Check single phase circuits simultaneously clamping the phase and neutral conductors. The measured value will reflect any current flowing to ground. (Figure 1)
Check three-phase circuits encircling all the three-phase conductors with the clamp. If the neutral is available, the clamp must also clamp it together with the rest of the phase conductors. The measured value will reflect any current flowing to ground. (Figure 2)
Leakage current measurement through the earth conductor
To measure the total leakage current flowing through a particular ground, place the clamp around the ground conductor. (Figure 3)
Measurement of leakage current to earth through unintended paths to earth.
If phase/neutral/ground are clamped together, leakage current in the outlet or switchboard can be identified through inadvertent paths to ground (such as in a metal switchboard sitting on a concrete base). If there are other electrical ground connections (such as a connection to a water pipe), similar currents can be detected. (Figure 4)

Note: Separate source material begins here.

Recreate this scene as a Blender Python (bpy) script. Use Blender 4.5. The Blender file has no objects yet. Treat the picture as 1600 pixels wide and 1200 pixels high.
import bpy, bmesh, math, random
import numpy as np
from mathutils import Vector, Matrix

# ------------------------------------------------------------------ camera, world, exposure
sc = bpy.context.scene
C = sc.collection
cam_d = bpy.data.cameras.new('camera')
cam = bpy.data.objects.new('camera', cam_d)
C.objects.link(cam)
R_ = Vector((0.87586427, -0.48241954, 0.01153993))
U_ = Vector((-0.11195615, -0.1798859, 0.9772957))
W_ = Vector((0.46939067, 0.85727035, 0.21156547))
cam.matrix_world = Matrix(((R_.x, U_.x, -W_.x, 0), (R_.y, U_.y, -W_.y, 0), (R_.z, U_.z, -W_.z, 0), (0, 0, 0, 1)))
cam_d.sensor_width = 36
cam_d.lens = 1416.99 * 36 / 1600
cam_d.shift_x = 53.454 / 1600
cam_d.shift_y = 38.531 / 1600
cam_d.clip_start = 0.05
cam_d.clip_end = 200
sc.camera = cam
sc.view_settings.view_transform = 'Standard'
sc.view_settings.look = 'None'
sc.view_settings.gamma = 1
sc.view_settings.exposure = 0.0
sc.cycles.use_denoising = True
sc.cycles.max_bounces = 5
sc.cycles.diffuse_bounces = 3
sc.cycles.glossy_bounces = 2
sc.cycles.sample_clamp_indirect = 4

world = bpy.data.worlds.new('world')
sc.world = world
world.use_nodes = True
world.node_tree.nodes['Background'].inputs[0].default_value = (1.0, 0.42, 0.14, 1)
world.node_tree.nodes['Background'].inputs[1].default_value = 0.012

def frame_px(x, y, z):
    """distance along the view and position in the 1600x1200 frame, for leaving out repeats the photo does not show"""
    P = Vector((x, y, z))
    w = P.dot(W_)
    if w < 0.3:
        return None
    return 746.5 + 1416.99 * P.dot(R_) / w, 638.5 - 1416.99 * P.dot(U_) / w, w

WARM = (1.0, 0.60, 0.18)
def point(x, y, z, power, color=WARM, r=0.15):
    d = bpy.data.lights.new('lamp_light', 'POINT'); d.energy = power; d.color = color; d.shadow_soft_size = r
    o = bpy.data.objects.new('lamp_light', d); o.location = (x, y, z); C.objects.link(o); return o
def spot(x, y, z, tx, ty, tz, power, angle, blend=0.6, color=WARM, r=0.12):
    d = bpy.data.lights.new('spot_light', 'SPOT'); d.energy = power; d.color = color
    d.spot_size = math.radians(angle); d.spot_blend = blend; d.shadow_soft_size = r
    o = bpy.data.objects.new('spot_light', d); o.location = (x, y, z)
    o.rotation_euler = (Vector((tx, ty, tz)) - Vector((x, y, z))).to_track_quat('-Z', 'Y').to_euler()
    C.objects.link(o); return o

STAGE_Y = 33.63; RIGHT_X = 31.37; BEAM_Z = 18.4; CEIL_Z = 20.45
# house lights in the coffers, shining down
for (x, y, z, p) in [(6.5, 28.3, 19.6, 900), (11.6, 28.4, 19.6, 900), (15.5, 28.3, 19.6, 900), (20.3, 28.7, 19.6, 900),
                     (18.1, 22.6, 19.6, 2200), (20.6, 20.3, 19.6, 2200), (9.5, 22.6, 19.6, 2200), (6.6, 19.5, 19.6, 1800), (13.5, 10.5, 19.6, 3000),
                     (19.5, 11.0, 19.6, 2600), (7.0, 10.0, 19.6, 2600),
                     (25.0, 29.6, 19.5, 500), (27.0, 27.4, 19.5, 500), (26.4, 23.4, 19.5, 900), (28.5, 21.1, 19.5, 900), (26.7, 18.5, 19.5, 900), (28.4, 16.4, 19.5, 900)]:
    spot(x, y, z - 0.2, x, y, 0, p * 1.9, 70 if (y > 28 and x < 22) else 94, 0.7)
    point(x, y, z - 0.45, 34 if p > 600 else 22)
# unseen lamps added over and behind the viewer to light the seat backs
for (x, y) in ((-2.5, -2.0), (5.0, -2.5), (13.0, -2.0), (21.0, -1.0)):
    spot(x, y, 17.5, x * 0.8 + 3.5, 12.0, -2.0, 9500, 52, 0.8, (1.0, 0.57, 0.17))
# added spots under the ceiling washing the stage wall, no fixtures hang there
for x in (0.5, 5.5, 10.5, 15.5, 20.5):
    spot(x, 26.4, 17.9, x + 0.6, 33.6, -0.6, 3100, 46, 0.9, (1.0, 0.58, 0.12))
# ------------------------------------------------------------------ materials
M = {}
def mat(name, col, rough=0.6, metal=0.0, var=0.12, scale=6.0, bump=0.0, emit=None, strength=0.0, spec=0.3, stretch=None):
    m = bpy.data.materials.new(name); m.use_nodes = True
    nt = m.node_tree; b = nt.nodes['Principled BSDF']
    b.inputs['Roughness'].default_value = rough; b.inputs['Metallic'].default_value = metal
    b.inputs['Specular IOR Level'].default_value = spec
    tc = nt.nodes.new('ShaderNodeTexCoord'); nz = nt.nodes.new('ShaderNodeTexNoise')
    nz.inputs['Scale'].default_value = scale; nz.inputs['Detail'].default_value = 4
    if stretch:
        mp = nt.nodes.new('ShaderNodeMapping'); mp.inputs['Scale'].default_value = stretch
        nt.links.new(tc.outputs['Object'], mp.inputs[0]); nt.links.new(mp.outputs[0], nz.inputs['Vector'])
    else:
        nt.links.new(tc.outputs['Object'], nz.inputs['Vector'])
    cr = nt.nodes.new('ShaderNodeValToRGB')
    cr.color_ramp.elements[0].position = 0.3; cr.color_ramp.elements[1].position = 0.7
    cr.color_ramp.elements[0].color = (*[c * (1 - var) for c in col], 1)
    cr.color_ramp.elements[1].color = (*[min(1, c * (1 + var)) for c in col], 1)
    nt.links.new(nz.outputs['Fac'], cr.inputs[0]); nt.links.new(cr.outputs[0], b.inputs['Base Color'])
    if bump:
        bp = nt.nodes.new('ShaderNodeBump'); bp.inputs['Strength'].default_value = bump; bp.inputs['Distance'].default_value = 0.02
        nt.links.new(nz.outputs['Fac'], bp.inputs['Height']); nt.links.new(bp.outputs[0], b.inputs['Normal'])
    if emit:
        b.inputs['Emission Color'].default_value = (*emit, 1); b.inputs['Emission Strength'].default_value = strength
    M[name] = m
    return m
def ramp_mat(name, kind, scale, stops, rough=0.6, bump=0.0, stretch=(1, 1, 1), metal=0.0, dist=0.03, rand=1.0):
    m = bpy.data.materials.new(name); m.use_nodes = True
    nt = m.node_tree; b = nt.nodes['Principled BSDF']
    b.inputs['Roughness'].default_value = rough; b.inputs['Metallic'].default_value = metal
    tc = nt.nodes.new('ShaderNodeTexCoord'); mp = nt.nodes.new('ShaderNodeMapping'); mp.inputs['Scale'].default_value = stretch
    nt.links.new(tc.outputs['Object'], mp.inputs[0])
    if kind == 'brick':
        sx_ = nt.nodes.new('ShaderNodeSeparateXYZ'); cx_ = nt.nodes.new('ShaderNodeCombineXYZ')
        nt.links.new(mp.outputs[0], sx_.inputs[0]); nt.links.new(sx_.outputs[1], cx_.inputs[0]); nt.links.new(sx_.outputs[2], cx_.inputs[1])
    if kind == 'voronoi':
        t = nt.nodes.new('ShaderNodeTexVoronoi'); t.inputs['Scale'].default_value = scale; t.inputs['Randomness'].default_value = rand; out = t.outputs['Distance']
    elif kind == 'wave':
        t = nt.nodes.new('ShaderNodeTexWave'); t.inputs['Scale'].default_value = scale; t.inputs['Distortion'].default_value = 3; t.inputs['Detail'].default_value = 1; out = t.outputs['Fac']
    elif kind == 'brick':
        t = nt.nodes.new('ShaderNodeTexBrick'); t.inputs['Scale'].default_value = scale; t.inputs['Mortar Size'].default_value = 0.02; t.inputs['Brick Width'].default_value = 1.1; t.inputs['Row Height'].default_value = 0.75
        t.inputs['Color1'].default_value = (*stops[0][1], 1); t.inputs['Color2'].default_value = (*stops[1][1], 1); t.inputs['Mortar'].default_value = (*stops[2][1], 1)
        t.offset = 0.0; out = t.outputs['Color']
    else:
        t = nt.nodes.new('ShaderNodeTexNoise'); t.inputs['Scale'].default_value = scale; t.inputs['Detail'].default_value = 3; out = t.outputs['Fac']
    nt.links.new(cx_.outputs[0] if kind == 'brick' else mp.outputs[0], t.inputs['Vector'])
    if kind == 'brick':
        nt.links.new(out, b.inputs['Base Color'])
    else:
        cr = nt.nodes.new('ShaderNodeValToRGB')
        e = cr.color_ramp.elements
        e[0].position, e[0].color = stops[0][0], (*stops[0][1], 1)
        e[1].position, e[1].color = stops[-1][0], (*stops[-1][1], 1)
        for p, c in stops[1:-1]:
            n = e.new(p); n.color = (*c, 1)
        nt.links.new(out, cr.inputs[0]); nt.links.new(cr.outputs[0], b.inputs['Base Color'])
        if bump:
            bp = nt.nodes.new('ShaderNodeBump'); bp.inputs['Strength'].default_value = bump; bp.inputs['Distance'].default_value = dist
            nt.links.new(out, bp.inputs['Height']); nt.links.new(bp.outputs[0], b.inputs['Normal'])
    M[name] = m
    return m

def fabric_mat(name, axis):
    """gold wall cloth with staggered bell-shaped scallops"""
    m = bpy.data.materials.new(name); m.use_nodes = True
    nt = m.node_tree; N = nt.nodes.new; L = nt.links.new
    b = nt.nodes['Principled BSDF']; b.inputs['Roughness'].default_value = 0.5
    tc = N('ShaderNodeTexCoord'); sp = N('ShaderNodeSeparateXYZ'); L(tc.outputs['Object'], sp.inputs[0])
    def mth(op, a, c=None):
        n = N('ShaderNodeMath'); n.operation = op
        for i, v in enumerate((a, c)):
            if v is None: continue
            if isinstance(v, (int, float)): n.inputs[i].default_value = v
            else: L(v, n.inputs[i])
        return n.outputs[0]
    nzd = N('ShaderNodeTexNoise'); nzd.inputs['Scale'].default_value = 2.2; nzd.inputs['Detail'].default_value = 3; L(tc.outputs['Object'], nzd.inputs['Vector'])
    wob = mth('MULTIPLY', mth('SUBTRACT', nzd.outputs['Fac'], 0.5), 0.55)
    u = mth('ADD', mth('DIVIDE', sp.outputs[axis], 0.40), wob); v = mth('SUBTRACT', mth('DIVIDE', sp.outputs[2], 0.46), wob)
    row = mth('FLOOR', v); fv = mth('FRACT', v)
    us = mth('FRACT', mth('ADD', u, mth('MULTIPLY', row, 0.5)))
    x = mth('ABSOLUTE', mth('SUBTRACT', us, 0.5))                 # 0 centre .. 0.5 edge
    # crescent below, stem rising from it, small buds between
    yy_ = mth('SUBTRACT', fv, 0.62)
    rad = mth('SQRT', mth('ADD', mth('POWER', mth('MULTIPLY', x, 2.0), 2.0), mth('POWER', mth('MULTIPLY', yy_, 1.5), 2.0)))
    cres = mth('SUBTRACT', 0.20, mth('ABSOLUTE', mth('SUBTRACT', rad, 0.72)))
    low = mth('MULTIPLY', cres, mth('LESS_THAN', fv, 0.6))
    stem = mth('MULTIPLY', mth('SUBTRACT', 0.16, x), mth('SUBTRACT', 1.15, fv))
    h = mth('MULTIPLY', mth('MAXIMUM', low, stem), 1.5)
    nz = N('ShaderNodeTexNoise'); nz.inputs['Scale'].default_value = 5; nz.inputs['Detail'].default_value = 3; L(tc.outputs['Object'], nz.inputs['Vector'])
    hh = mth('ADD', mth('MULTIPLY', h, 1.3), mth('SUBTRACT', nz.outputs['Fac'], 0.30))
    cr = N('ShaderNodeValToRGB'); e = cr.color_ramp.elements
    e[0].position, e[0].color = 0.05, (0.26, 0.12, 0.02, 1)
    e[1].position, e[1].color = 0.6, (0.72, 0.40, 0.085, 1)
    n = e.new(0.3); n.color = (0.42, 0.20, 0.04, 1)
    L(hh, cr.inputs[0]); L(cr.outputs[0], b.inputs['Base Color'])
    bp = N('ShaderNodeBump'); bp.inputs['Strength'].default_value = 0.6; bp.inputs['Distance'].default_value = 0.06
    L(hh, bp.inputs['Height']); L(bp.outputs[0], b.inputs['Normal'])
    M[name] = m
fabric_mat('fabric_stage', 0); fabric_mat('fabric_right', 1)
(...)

Trace the origin of the leakage current
Carrying out a series of measurements can identify the different leakage currents and their origin. The first measure can be taken in the supply conductors of the switchboard. Next, measurements 2, 3, 4, and 5 are carried out to identify the leakage currents of the different circuits. (Figure 5)
Summary
Leakage current can be an indicator of the effectiveness of conductor insulation.
High levels of leakage current can exist in circuits where electronic equipment with filters is used, which, in turn, can cause voltages that disturb the normal operation of the equipment. It is possible to locate the origin of the leakage currents using a leakage current clamp, which allows us to measure very small currents. To do this we must perform a series of averages following the procedure described above.
If necessary, this will allow you to redistribute the loads in the installation in a more balanced way.